“A Layman’s Guide to the Left’s Economic Debate”

By George Irvin

In the UK, a loose knit collection of left-wing academics, NGO heads, journalists and others is currently discussing a left alternative to Osborne’s increasingly disastrous Plan A. While all are agreed that Osborne has got it terribly wrong, there is less agreement about the nature of a truly different Plan B. Should one argue for slowing the pace of fiscal contraction, but at a pace which will not frighten the financial markets – a sort of Darling-lite budget – or should one press ahead full-steam for growth, arguing that this alone will restore budgetary health?

Since many of those involved in the debate are economists, the argument is at times tediously technical. Broadly speaking, it goes as follows. A government deficit has two components: the ‘cyclical’ component – which results from the growing spread between falling receipts (tax revenue) and growing expenditure (unemployment benefit) caused by an economic downturn – and the ‘structural’ component, the gap which may still exist when the economy returns to full capacity production. If there is still a large structural component when full capacity output is restored, some economists argue, then some form of fiscal consolidation will still be required – albeit, far milder than Osborne (or even Darling) anticipated. In the absence of such consolidation, financial markets might still attack Britain.

The reader will recall that the size of the structural deficit has changed over time: two years ago London’s Institute of Fiscal Studies (IFS) thought it might be just over £50bn, but today they think it’s at least twice that size. The alleged reason the structural deficit has widened is because the ‘output gap’ – ie, the gap between current output and full-employment output – has narrowed. The UK Treasury thinks the output gap is small (2.2% of GDP) because, they would argue, much of the UK’s previous production capacity is no longer available, or to put it a slightly different way, the trend line for potential output has been pulled downward by a recession.
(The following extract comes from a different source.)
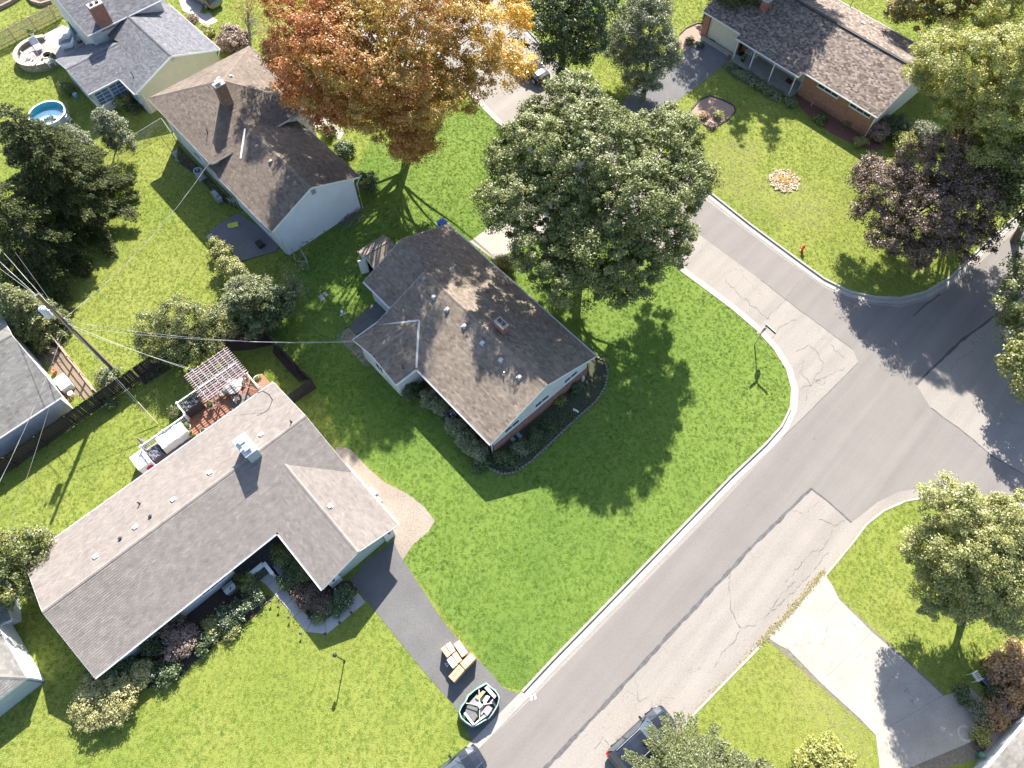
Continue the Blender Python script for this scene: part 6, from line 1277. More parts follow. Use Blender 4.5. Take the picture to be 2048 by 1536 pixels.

The IFS Green budget (Feb 2011) thought the output gap was higher – but less than 4% – while the European Commission (Nov 2010) thought it to be 5%. (There is a long technical discussion of measurement problems at: http://www.ifs.org.uk/budgets/gb2011/gb2011.pdf – indeed, on one IFS measure, there’s no gap at all.) The Office for Budget Responsibility in its March 2011 report thought it was 3%. The National Institute for Social and Economic Research (January 2011) thought the output gap was probably higher than 4%, as indeed did the OECD.

Since a larger output gap implies a smaller structural deficit, technical arguments about how best to estimate the output gap may have important implications for policy. The phrase ‘may have’ is used deliberately. Some economists on the left believe, firstly, that the very notion of the output gap is highly problematical, and that, secondly, a go-for-growth strategy need not be constrained by a structural deficit.

Regarding the first problem, besides the considerable measurement difficulties raised in trying to forecast the output gap, the concept itself rests on the notion that any attempt to push growth past the full-capacity mark would set off accelerating inflation. In orthodox economists’ jargon, there is some ‘natural rate’ of employment and output at which inflation doesn’t accelerate -NAIRU (the non accelerating inflation rate of unemployment). Others argue that this ‘natural rate’ cannot be defined, or to use a phrase made famous by Joan Robinson, NAIRU is a ‘metaphysical’ concept. For that matter, they would argue that so too is the aggregate production function approach to estimating the output gap, an approach ridiculed in the famous ‘Cambridge debate’ some 40 years ago.2

If you’re feeling a bit confused at this point, it may be comforting to know that so too is much of the economics profession. But what of the second proposition – that a go-for-growth strategy need not be constrained by the structural deficit? Here the more left-wing would argue that, providing a growth strategy is investment-based and increases Britain’s capacity to produce for the home and overseas markets – as well as targeting sustainable energy, modern infrastructure and affordable housing – the structural deficit can be reduced to near-zero. With weak trade unions, there is negligible pressure for wages to rise faster than productivity, thus minimising the problem of domestically generated inflation.

Moreover, it can be argued that financial markets are highly unlikely to be panicked by a go-for-growth strategy for at least four reasons. First of all, Britain (which has never defaulted on its debt) has the longest average debt maturity of any OECD country.3 Secondly, given the current situation in Greece and Ireland, financial markets are beginning to recognise that Osborne-style fiscal consolidation is not the road to growth. Thirdly, Britain has a flexible exchange rate. Finally, suppose that as public investment expands, financial markets for whatever reason raise Britain’s borrowing costs outrageously. Under present conditions, we could simply resort to more quantitative easing (monetisation).

That’s the bare bones of the Plan B debate about the importance of the structural deficit. Over to you, the reader.